Josef Lhevinne had been raised in such a disciplined approach to the keyboard that he took delight in hearing Rubinstein’s scales, as distinct from repertoire.  He did not flinch from the daunting business of technique.  But he also thought that Anton Rubinstein had “the most wonderful personality” of any man he ever met.  The inspiration and focus of that contact sealed his devotion to the piano, but even with success and recognition, the establishment of his career was difficult.  The problem seems to have been a matter of the wrong place and the wrong time.

Yet the musical vision that Anton Rubinstein had instilled in Lhevinne was central to his career, and not unrelated to those others who also were so affected by Rubinstein: Josef Hofmann and Sergei Rachmaninoff were two of the most famous, and in his way, Josef Lhevinne belonged in that company—and he proved that he did, through his performances and his precious few recordings.

There are some impressive stories that show how far removed we are today from the assumptions of the 19th century.  Anton Rubinstein himself recommended to the young Josef Lhevinne a free and even presumptuous treatment of the text of Chopin’s Polonaise in F-sharp minor, Op. 44—it’s hard or even impossible to imagine such indulgent subjectivity later on, when Lhevinne was teaching at Juilliard.

In all the editions, a certain passage was written forte, but Rubinstein said to play it two pianissimo (pp) because it should sound like a battalion approaching from far off and should be so faint you can barely hear it.  Then gradually it increases until it becomes two forte (ff) and is interrupted again by the mazurka section.  The battalion then begins two forte again and marches off into pianissimo.  All the editions marked it the other way, but Rubinstein insisted that this was the most effective way to play it.

This provocative but convincing recreation of an abandoned attitude can hardly fail to remind us of another presentation of the creative authority of the performer in a major Chopin composition: that of the B-flat minor sonata, Op. 35, and its famous third movement, Funeral March, as recorded by Rachmaninoff in 1929.  The dynamics are similarly altered to suggest the approach and then departure of the procession.  The performance, one of the greatest of all piano recordings, is firmly in the tradition of Anton Rubinstein and confirms the authenticity of Lhevinne’s claims.

But to resume: Whatever the problems were, they did not come from Rosina.  Josef and Rosina had met years before, when she was 9 and he was 14.  She adored him from the get-go, but the degree to which she subordinated her talent to his was extraordinary, and it may very well also have been shrewd.  Though her gift never left her, she knew better than to compete with her own husband.  She often did appear on stage with him to perform music for two pianos, but was more than content to let him be what he had already been when she met him: a master of the piano.

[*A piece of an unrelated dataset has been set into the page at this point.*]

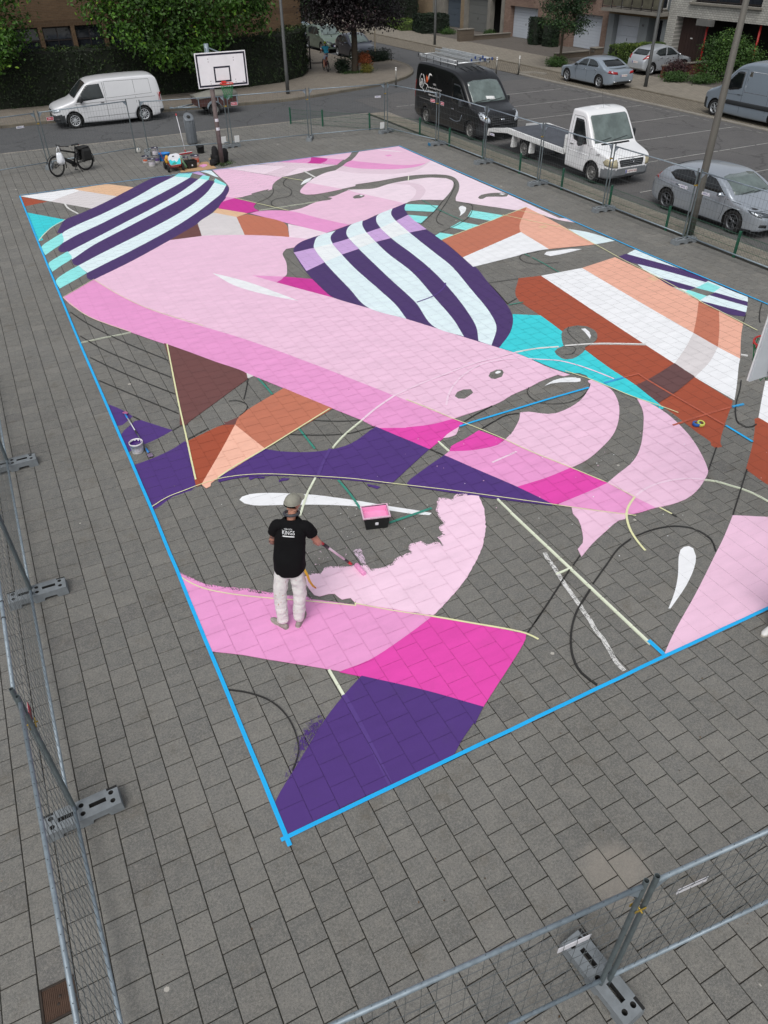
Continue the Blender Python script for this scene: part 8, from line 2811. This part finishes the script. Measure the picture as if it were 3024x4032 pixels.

Meanwhile, there was a lot of living—and even surviving—to do.  The couple’s experience during the Great War goes a long way in explaining why these musicians came to America.  The Lhevinnes found themselves in a situation of multiple ruin.  They were identified and interned as enemy aliens by the German government.  As such they were exposed to the effects of the blockade of the German economy and nearly starved to death.  They put in a lot of work growing their own food.  At the same time, their bank accounts in Germany were confiscated.  After the Revolution in Russia, their savings in Russia were also confiscated.  They had been stripped of their prosperity altogether, and it is remarkable that they survived.  The next step was to put their lives back together and rebuild in New York.  There Josef Lhevinne found teaching at Juilliard to be more interesting than touring and concertizing, but, of course, he never left performing behind altogether.  After all, it was during one concert outdoors at night that he discovered a new star!  Such was his level of consciousness.

During that period we now refer to as “the Golden Age of Pianism,” Josef Lhevinne was a member in high standing, one to be compared and ranked with Rachmaninoff, Hofmann, Moriz Rosenthal, Ignaz Friedman, and some others.

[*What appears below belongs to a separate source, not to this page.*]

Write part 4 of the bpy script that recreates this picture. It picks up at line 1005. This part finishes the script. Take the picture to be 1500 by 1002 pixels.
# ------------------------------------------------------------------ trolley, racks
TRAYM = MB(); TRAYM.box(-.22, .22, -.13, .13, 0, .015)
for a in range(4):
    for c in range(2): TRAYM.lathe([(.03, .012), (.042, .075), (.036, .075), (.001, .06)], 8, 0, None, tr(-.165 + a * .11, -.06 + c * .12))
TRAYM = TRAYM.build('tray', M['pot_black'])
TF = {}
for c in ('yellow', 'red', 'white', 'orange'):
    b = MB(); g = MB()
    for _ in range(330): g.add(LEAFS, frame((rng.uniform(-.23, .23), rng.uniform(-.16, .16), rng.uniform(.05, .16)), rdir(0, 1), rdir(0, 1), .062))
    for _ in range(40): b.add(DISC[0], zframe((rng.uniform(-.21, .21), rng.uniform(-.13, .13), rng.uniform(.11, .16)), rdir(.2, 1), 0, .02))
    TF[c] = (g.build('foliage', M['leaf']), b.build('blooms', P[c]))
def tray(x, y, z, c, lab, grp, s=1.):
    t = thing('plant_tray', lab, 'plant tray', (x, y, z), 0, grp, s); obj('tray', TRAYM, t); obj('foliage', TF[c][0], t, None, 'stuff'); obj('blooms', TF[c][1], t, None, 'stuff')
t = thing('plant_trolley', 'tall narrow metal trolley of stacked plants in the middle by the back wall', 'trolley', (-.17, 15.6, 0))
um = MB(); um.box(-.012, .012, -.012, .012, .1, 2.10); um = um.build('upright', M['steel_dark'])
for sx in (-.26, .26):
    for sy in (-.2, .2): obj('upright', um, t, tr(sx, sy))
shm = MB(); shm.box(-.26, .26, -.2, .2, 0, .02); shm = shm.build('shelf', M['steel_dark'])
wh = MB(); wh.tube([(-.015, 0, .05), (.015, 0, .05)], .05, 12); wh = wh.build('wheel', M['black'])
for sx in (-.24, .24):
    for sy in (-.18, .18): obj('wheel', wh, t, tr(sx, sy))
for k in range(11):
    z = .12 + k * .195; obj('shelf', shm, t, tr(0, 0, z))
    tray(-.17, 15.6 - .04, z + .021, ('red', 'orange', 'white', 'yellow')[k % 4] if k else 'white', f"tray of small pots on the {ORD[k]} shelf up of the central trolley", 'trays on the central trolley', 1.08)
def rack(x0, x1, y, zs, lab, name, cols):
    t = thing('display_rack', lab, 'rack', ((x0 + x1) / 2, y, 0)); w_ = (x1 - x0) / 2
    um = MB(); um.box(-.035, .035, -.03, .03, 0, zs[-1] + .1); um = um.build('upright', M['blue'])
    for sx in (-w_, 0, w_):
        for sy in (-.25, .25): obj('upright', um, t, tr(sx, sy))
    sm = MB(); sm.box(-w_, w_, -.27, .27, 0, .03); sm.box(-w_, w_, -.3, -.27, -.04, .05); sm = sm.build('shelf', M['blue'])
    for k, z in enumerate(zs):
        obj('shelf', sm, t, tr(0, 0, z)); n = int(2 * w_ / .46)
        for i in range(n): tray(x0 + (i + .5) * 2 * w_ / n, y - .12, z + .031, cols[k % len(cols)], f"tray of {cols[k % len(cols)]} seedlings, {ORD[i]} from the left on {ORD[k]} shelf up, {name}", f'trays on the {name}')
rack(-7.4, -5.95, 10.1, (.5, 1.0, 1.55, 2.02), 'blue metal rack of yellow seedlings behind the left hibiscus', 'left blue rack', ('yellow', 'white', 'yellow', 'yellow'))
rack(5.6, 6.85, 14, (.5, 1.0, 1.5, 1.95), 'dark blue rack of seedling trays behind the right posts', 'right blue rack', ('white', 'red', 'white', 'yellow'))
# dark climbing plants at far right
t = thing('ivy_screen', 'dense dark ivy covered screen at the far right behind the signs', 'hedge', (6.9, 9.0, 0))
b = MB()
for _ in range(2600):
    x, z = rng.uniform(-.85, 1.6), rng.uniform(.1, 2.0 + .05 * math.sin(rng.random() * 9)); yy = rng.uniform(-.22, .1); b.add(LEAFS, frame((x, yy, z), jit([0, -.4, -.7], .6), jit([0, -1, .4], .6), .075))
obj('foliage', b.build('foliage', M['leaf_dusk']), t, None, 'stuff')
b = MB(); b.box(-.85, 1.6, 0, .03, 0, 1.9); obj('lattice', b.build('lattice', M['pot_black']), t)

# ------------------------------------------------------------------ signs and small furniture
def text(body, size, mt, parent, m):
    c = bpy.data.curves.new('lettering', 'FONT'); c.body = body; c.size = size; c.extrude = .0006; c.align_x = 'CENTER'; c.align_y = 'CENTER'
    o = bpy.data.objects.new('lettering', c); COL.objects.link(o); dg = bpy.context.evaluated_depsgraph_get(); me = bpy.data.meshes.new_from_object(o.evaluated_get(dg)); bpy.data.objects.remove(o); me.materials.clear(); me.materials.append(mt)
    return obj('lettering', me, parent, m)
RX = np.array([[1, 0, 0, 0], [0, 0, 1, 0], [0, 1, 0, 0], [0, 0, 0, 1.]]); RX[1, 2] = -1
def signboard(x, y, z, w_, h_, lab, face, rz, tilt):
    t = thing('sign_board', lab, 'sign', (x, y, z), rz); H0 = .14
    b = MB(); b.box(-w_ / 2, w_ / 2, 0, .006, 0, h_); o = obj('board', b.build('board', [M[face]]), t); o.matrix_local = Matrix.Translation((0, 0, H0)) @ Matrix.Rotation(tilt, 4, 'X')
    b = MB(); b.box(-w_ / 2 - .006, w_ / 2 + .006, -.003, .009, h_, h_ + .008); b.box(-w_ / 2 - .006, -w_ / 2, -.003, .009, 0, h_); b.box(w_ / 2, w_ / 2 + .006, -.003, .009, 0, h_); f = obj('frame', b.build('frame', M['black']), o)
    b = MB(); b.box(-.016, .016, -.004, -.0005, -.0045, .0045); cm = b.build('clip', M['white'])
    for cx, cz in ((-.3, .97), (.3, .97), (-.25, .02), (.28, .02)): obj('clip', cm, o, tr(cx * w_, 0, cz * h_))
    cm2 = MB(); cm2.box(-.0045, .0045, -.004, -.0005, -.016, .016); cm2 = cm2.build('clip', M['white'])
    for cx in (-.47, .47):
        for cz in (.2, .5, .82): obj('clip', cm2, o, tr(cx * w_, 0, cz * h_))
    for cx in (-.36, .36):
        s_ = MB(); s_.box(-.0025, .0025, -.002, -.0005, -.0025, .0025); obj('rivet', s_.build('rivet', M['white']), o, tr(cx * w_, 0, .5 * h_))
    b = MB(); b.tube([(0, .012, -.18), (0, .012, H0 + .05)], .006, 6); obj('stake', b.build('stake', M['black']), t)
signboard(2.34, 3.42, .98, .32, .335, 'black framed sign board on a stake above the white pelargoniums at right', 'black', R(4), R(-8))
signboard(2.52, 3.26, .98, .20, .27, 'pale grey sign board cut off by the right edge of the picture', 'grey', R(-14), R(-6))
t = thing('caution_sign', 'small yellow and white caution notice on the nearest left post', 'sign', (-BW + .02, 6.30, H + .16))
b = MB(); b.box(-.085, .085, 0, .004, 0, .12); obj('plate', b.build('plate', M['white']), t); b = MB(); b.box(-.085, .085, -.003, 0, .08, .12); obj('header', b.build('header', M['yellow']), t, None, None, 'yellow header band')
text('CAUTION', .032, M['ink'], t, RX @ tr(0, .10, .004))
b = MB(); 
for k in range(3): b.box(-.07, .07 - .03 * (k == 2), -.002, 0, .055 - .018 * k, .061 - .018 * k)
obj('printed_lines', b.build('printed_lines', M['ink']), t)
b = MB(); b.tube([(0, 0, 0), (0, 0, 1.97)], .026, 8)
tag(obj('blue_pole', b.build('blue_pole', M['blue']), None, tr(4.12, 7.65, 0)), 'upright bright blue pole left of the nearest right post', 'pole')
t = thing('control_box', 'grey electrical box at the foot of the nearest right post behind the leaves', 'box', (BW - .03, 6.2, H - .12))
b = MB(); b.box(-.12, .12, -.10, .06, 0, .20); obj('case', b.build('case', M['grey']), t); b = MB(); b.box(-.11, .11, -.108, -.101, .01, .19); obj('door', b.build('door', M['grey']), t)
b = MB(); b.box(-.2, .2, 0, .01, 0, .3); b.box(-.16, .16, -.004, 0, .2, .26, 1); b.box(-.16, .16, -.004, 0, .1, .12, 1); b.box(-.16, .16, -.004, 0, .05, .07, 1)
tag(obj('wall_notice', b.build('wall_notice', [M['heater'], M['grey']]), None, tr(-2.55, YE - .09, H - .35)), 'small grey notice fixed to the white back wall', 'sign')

His few recordings are precise, beautifully sonorous, and even “perfect”: the few Chopin études and preludes, the one polonaise, the Schumann Toccata, the Schulz-Evler paraphrase of the Blue Danube Waltz, the Schumann-Liszt Frühlingsnacht.  Perhaps we can say of them, “If I could play like that, I could also, at the same time, scan the sky for stars!”

Josef Lhevinne was 69 years old when he died in 1944.  His widow was surprised that she was asked to take over his teaching duties at Juilliard—she had been coaching young aspirants to prepare for his instruction, so the administrators knew what they were doing.  And they were justified when she excelled as the midwife of pianistic careers.  And not only that—she went from strength to strength as a performer, performing with success concerti of Mozart and Chopin, as can be easily accessed to this day.  She made her debut with the New York Philharmonic at age 82.

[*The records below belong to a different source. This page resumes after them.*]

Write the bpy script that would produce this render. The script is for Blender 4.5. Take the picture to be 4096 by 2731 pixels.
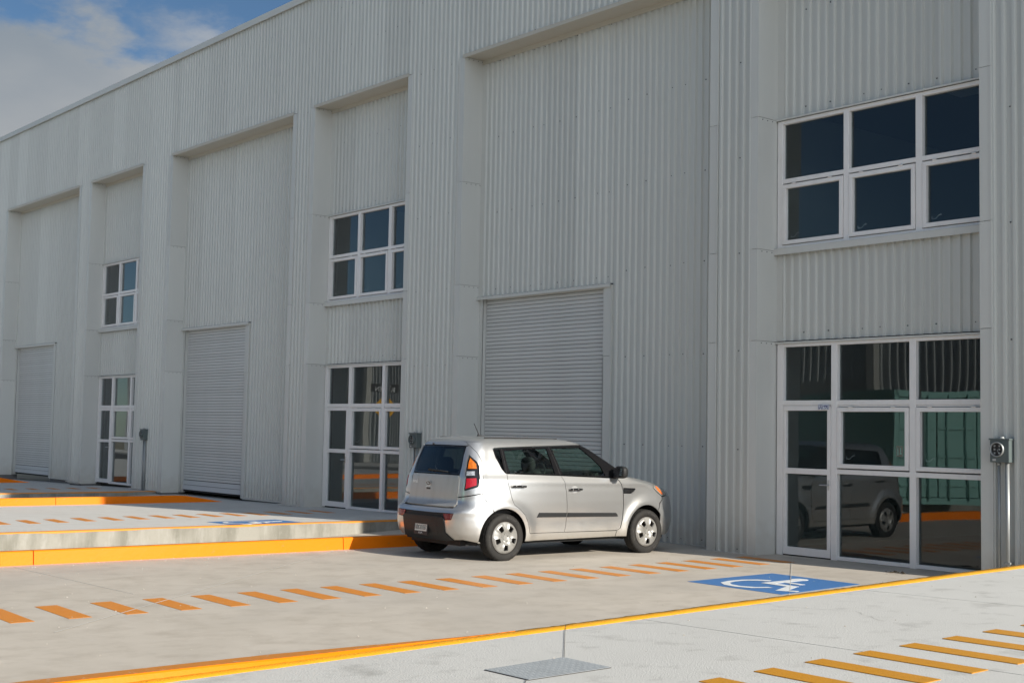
import bpy, bmesh, math, random
import numpy as np
from mathutils import Vector, Matrix
from mathutils.geometry import delaunay_2d_cdt
random.seed(7); rng = np.random.default_rng(7)
PI = math.pi
for o in list(bpy.data.objects): bpy.data.objects.remove(o)
sc = bpy.context.scene
COL = sc.collection

# ------------------------------------------------------------------ camera
cam_data = bpy.data.cameras.new('camera'); cam = bpy.data.objects.new('camera', cam_data); COL.objects.link(cam)
CAMC = Vector((0, -14.75, 1.681))
ROWX = Vector((0.6350, 0.7722, 0.0189)); ROWD = Vector((-0.0400, 0.0573, -0.9976)); FWD = Vector((-0.7714, 0.6328, 0.0673))
rz_, ry_, rx_ = 0.01891, -0.88355, 0.06736
def cam_axes(rx, ry, rz):
    cx, sx, cy, sy, cz, sz = math.cos(rx), math.sin(rx), math.cos(ry), math.sin(ry), math.cos(rz), math.sin(rz)
    B = np.array([[1, 0, 0], [0, 0, -1], [0, 1, 0]], float)
    Y = np.array([[cy, 0, -sy], [0, 1, 0], [sy, 0, cy]]); X = np.array([[1, 0, 0], [0, cx, sx], [0, -sx, cx]])
    Z = np.array([[cz, -sz, 0], [sz, cz, 0], [0, 0, 1]])
    return Z @ X @ Y @ B
A_ = cam_axes(rx_, ry_, rz_)
m = Matrix.Identity(4)
for i in range(3):
    m[i][0] = A_[0][i]; m[i][1] = -A_[1][i]; m[i][2] = -A_[2][i]; m[i][3] = CAMC[i]
cam.matrix_world = m
cam_data.sensor_width = 36; cam_data.lens = 5317.45 / 4096 * 36
cam_data.clip_start = .1; cam_data.clip_end = 3000
sc.camera = cam

# ------------------------------------------------------------------ light
SUN_EL = math.radians(25); SUN_AZ = math.atan2(.155, 1.0)      # azimuth from +X towards +Y
sdir = Vector((math.cos(SUN_EL) * math.cos(SUN_AZ), math.cos(SUN_EL) * math.sin(SUN_AZ), math.sin(SUN_EL)))
sd = bpy.data.lights.new('sun', 'SUN'); sun = bpy.data.objects.new('sun', sd); COL.objects.link(sun)
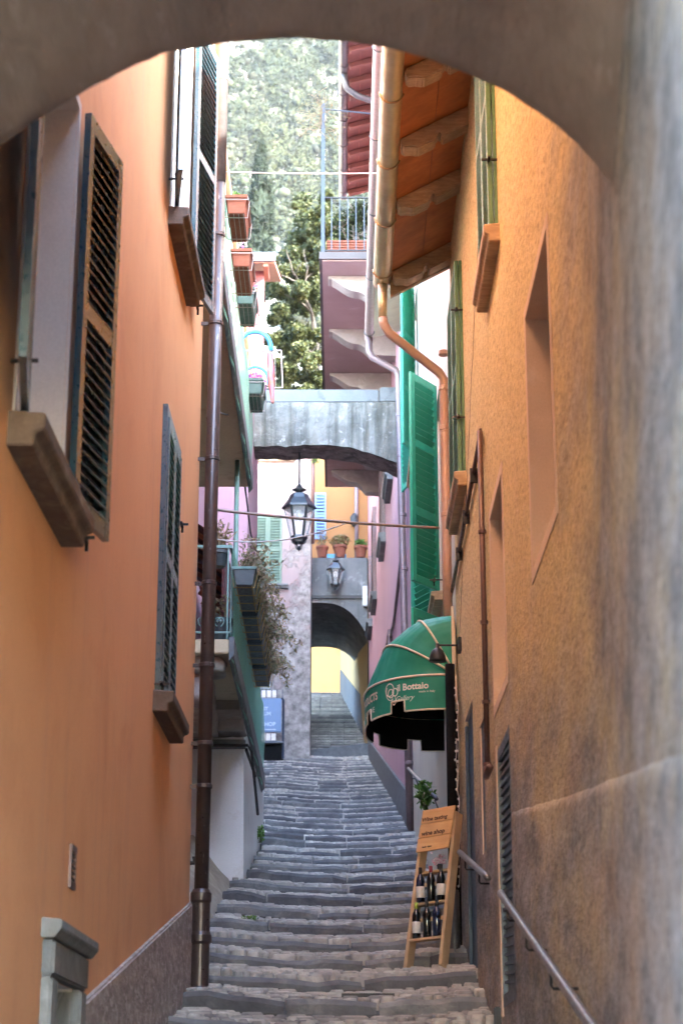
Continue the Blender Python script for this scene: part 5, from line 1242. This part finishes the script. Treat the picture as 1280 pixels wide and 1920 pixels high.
for k in range(4):
    ya = 19.25 + k * 1.28; yb = ya + 1.1; xc, zc_ = -1.01, 5.30
    t = thing('planter_trough', tlab[k], 'planter', (xc, ya, zc_), 'troughs on the lower balcony')
    m = MB(); m.prism([(-.085, 0), (.085, 0), (.115, .19), (-.115, .19)], lambda a, b: (xc + a, ya, zc_ + b), lambda a, b: (xc + a, yb, zc_ + b)); m.build('trough', M['plasticdark'], t, bevel=.008)
    m = MB(); m.prism([(-.125, .17), (.125, .17), (.125, .20), (-.125, .20)], lambda a, b: (xc + a, ya - .012, zc_ + b), lambda a, b: (xc + a, yb + .012, zc_ + b)); m.build('rim', M['mint'] if k == 0 else M['plasticdark'], t, bevel=.004)
    for j in range(4): y_ = ya + .06 + j * .32; MB().tube([(xc - .13, y_, zc_ + .1), (xc - .105, y_, zc_ - .012), (xc + .105, y_, zc_ - .012), (xc + .14, y_, zc_ + .15)], .006, 4).build('basket_wire', M['dimyellow'], t)
    for x_ in (-.08, .08): MB().tube([(xc + x_, ya, zc_ - .012), (xc + x_, yb, zc_ - .012)], .006, 4).build('basket_wire', M['dimyellow'], t)
    m = MB(); dry_plants(m, xc + .02, ya, yb, zc_ + .2, random.Random(20 + k), 44, .22 if k else .34, .34); m.build('dry_foliage', M['dry'], t)
pot(tuple(at(414, 1206, 19.45)), .125, .25, M['plasticdark'], 'black pot on the floor of the lower balcony', M['dry'], (.12, .1, .2), 40, .03, 'pots on the lower balcony', seed=6, stems=6)
pot(tuple(at(411, 1063, 19.5)), .10, .17, M['plasticdark'], 'black pot hooked on the lower balcony near rail', M['dry'], (.16, .12, .22), 160, .03, 'pots on the lower balcony', seed=7, stems=12)
# leafy plant against the cream wall, weeds in the joints
def tuft(pos, rad, n_, size, label, mat, seed, cat='plant', stems=6):
    t = thing('small_plant', label, cat, pos); m = MB(); rr = random.Random(seed); leaf_cloud(m, (pos[0], pos[1], pos[2] + rad[2]), rad, n_, size, rr); m.build('foliage', mat, t)
    m = MB()
    for k in range(stems): m.tube([pos, (pos[0] + rr.gauss(0, rad[0] * .5), pos[1] + rr.gauss(0, rad[1] * .5), pos[2] + rad[2] * rr.uniform(.8, 1.8))], .005, 4)
    m.build('stem', M['bark'], t); return t
tuft(tuple(at(797, 1520, 21.2)), (.12, .14, .17), 150, .045, 'leafy green plant growing by the handrail on the cream wall', M['leafgreen'], 3)
tuft(tuple(at(468, 1728, 19.3)), (.09, .08, .03), 90, .018, 'low green weed in the step joint at the left', M['leafgreen'], 4, stems=2)
tuft(tuple(at(488, 1580, 26.6)), (.06, .3, .12), 140, .03, 'weeds along the foot of the white wall', M['leafgreen'], 5, stems=3)
tuft(tuple(at(591, 870, 49.8)), (.12, .15, .22), 140, .05, 'green weed sprouting from the corner of the pink house', M['leafgreen'], 6, stems=3)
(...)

As a professor of the piano, she had a certain advantage, which was the shrewdness of her approach to the individual.  She always adjusted what she said to the one to whom it was addressed.  One size did not fit all.  The end came after her retirement, at age 93, in 1976.  At what she did, she was the best.  But the what has sometimes been neglected and subordinated to the how.  The most revealing account of her method, if she could be said to have one, was related by John Browning (I refer to the formidable pianist, and not to John M. Browning, the designer of the Browning Automatic Rifle, the Colt Model 1911 pistol, and so on).  The video Basic Principles in Piano Playing as Taught by Josef & Rosina Lhevinne, Explained by John Browning, is readily accessible on YouTube, and is highly informative and even surprising.

But even so, the remarkable comprehensiveness and sheer competence of execution in Robert K. Wallace’s double biography means that though it is out of print, it is not altogether out of reach.  And it is unquestionably a superior and even necessary volume of its kind.  And the superb recordings of the Lhevinnes are indispensable as well—they made two of them together (the Mozart Sonata in D major and the Ravel transcription of Debussy’s Fêtes), and a sumptuous few apart.  And like Wallace’s book, they still ring true.